#### Work to complete:
Please give back word for word the lines below, from the first one through the one with "maple twig with".

#### Source material:

----------

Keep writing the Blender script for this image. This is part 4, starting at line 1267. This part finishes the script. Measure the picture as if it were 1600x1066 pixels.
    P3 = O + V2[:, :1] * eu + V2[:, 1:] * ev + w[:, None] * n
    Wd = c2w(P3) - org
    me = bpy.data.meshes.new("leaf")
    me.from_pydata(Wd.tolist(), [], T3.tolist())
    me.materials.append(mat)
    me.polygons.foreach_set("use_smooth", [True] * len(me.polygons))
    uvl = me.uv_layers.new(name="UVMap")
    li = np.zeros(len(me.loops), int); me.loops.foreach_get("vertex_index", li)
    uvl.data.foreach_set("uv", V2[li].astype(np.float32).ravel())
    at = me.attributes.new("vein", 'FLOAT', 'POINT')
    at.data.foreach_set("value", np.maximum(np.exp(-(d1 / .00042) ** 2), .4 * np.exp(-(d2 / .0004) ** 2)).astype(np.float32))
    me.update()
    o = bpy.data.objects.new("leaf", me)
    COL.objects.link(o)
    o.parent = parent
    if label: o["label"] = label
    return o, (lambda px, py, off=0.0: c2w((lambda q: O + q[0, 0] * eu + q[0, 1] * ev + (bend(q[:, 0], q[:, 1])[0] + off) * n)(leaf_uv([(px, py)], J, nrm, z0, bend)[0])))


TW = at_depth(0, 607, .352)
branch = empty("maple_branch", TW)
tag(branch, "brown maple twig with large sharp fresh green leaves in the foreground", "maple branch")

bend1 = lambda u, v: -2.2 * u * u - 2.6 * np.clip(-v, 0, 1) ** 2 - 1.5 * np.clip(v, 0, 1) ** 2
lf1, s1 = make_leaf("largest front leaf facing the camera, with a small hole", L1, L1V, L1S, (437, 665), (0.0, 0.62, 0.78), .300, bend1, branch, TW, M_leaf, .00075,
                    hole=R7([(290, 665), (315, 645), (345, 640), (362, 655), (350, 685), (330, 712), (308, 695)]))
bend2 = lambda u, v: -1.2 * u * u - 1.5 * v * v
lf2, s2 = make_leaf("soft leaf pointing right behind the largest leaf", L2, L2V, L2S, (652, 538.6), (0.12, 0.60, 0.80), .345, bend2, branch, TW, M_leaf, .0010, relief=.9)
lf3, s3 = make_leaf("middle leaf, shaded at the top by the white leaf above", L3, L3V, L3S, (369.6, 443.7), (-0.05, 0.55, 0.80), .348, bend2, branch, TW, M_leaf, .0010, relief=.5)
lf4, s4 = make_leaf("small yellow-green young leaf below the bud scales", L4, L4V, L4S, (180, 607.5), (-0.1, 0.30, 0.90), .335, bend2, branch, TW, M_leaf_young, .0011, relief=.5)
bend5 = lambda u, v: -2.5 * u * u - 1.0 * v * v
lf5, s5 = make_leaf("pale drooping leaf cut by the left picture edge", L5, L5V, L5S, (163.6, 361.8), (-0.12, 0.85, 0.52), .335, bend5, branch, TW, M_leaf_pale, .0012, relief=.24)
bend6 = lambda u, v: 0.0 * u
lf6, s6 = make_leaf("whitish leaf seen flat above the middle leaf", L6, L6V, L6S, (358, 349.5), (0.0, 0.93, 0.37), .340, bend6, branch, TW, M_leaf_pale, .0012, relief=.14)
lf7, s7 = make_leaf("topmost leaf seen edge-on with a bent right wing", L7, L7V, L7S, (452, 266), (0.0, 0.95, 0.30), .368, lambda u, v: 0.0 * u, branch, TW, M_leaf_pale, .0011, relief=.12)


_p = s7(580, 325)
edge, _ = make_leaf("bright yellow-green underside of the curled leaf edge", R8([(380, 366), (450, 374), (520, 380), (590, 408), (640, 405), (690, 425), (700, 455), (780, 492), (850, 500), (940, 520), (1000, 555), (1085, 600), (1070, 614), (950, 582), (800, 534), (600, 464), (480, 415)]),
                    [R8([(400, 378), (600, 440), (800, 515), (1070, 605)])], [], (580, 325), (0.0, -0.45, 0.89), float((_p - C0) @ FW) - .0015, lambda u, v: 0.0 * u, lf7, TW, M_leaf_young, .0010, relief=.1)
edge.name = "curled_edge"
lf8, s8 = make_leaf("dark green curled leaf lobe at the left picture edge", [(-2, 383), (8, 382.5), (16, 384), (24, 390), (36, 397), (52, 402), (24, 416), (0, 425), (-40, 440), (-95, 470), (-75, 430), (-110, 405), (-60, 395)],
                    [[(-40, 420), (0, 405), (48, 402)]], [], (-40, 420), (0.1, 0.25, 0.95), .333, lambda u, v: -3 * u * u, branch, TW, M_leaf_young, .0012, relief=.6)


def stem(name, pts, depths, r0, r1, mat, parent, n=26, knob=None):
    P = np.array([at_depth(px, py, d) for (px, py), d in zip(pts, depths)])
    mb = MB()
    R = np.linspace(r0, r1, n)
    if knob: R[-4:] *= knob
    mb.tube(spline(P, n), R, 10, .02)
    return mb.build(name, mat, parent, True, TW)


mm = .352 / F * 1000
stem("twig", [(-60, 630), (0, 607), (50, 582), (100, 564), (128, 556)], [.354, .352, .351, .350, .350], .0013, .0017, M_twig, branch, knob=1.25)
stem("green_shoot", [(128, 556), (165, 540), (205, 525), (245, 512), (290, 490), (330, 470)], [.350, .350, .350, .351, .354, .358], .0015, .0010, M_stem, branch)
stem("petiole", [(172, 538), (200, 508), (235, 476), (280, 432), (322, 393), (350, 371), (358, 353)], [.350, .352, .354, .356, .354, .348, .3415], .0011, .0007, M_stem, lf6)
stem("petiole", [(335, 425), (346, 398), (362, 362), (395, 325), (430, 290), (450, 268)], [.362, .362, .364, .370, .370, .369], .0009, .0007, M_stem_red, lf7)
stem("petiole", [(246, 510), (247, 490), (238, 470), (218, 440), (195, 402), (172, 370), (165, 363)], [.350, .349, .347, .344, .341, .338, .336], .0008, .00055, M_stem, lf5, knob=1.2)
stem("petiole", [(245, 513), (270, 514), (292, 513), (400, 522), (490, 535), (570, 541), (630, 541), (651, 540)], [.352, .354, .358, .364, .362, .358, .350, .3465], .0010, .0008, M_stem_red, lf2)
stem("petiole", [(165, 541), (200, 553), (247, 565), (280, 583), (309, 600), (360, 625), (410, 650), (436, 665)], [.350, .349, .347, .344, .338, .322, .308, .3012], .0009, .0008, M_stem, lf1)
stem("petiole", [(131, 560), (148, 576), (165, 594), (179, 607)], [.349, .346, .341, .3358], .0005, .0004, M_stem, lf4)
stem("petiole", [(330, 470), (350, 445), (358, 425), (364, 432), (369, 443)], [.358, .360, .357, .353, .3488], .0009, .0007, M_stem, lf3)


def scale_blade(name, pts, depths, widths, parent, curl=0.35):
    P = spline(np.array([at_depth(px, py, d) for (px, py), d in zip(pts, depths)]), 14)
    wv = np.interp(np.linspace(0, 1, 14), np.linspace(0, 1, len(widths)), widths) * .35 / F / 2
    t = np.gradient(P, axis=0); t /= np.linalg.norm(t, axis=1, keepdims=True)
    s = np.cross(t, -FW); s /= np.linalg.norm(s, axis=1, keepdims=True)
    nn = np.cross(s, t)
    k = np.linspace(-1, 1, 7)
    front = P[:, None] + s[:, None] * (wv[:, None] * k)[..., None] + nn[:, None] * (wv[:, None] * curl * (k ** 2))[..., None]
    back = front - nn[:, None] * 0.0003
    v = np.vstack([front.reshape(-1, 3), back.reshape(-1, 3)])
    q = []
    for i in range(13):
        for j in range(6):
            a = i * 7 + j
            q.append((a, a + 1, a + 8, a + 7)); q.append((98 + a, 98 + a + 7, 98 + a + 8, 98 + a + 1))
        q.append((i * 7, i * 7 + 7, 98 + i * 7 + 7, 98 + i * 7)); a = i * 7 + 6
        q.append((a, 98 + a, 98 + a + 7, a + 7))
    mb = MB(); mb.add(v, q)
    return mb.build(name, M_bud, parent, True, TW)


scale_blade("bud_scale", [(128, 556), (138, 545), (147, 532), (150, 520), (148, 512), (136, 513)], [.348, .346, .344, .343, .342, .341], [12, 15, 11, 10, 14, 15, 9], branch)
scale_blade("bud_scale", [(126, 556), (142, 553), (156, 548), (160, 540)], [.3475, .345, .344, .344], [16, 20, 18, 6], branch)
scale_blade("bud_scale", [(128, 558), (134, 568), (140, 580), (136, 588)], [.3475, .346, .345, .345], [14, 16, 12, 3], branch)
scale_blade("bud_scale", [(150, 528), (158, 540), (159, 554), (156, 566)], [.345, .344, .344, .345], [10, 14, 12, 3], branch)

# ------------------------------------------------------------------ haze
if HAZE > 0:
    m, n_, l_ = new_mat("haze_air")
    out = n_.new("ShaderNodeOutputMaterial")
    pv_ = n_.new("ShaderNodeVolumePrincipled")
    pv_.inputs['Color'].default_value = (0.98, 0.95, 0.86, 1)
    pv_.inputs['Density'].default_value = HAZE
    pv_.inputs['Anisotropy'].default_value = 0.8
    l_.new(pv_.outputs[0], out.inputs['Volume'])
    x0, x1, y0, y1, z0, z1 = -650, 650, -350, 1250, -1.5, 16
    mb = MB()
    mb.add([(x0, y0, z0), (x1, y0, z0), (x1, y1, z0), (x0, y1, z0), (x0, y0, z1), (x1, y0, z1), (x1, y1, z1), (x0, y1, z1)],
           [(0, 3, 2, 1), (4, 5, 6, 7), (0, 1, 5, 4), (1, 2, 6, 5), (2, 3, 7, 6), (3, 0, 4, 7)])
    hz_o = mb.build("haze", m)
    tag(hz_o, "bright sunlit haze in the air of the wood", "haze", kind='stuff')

----------

#### Right answer:
Keep writing the Blender script for this image. This is part 4, starting at line 1267. This part finishes the script. Measure the picture as if it were 1600x1066 pixels.
    P3 = O + V2[:, :1] * eu + V2[:, 1:] * ev + w[:, None] * n
    Wd = c2w(P3) - org
    me = bpy.data.meshes.new("leaf")
    me.from_pydata(Wd.tolist(), [], T3.tolist())
    me.materials.append(mat)
    me.polygons.foreach_set("use_smooth", [True] * len(me.polygons))
    uvl = me.uv_layers.new(name="UVMap")
    li = np.zeros(len(me.loops), int); me.loops.foreach_get("vertex_index", li)
    uvl.data.foreach_set("uv", V2[li].astype(np.float32).ravel())
    at = me.attributes.new("vein", 'FLOAT', 'POINT')
    at.data.foreach_set("value", np.maximum(np.exp(-(d1 / .00042) ** 2), .4 * np.exp(-(d2 / .0004) ** 2)).astype(np.float32))
    me.update()
    o = bpy.data.objects.new("leaf", me)
    COL.objects.link(o)
    o.parent = parent
    if label: o["label"] = label
    return o, (lambda px, py, off=0.0: c2w((lambda q: O + q[0, 0] * eu + q[0, 1] * ev + (bend(q[:, 0], q[:, 1])[0] + off) * n)(leaf_uv([(px, py)], J, nrm, z0, bend)[0])))


TW = at_depth(0, 607, .352)
branch = empty("maple_branch", TW)
tag(branch, "brown maple twig with large sharp fresh green leaves in the foreground", "maple branch")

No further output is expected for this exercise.